>>>>

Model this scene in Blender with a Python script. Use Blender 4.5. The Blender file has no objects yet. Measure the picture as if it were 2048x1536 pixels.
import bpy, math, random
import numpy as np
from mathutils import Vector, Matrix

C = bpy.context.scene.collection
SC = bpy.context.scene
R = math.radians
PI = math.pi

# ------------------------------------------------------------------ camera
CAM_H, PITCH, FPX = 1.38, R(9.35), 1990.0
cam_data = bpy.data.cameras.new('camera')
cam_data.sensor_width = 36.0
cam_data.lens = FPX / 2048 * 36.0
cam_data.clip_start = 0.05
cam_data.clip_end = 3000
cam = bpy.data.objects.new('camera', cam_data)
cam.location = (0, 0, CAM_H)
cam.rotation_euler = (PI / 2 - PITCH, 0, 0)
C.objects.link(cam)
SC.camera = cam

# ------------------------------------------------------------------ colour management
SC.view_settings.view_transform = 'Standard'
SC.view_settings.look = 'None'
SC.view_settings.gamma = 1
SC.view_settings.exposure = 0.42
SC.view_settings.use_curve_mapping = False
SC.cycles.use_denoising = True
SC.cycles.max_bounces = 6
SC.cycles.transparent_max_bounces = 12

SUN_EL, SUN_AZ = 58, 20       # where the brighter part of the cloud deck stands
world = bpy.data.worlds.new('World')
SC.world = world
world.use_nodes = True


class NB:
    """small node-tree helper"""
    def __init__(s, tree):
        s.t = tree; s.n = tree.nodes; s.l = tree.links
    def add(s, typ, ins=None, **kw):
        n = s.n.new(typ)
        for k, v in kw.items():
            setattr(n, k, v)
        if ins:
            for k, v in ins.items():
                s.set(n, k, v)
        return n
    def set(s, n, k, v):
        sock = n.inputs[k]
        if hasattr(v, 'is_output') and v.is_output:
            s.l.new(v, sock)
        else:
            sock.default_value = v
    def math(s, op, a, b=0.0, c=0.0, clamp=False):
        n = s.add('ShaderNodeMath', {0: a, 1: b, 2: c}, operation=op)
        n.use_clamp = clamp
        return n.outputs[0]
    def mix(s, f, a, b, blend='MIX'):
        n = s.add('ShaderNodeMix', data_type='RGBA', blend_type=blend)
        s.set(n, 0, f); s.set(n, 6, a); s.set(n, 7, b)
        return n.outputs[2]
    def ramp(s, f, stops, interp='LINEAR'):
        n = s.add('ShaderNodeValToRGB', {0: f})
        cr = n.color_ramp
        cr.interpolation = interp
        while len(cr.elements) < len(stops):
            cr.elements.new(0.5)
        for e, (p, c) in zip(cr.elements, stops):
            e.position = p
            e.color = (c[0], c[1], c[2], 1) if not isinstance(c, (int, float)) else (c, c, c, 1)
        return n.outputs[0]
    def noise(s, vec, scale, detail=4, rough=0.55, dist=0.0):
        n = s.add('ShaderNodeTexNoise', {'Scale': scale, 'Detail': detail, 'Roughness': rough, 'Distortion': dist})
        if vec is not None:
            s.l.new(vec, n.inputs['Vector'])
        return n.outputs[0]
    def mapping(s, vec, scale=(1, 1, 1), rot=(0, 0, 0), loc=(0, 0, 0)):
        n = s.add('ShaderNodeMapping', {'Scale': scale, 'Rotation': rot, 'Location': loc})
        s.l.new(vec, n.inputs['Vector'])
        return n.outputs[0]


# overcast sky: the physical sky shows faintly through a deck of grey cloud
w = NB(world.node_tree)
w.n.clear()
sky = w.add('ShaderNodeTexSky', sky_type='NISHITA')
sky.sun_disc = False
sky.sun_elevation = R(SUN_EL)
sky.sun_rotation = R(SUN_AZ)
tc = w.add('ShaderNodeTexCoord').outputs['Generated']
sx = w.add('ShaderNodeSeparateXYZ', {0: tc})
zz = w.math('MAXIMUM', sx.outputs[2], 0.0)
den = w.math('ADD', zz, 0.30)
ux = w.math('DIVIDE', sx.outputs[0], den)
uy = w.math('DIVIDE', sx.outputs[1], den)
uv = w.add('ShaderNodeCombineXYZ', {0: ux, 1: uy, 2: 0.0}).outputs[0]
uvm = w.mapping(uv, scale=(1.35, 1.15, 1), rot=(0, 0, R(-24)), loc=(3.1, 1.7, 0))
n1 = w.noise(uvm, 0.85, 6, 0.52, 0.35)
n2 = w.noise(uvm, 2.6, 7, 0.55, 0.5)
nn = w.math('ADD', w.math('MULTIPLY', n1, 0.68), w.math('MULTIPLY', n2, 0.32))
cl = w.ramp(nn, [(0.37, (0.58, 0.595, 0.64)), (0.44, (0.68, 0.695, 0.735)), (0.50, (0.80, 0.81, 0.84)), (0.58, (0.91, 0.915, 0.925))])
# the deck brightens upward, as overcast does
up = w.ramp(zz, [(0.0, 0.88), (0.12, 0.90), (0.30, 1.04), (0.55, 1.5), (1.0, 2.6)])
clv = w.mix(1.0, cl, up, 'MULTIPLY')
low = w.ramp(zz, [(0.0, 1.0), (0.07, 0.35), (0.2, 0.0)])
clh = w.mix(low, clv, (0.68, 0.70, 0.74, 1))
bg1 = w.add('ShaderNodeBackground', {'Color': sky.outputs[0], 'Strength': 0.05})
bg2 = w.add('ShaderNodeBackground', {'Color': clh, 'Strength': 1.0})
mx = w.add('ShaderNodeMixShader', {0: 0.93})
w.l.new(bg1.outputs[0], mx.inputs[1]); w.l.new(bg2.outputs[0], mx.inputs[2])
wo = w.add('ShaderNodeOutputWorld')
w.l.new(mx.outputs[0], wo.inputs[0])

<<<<

What this task involves
Output exactly the leading lines of the data, up to and including the line marked by "PI = math.pi".

Full solution
Model this scene in Blender with a Python script. Use Blender 4.5. The Blender file has no objects yet. Measure the picture as if it were 2048x1536 pixels.
import bpy, math, random
import numpy as np
from mathutils import Vector, Matrix

C = bpy.context.scene.collection
SC = bpy.context.scene
R = math.radians
PI = math.pi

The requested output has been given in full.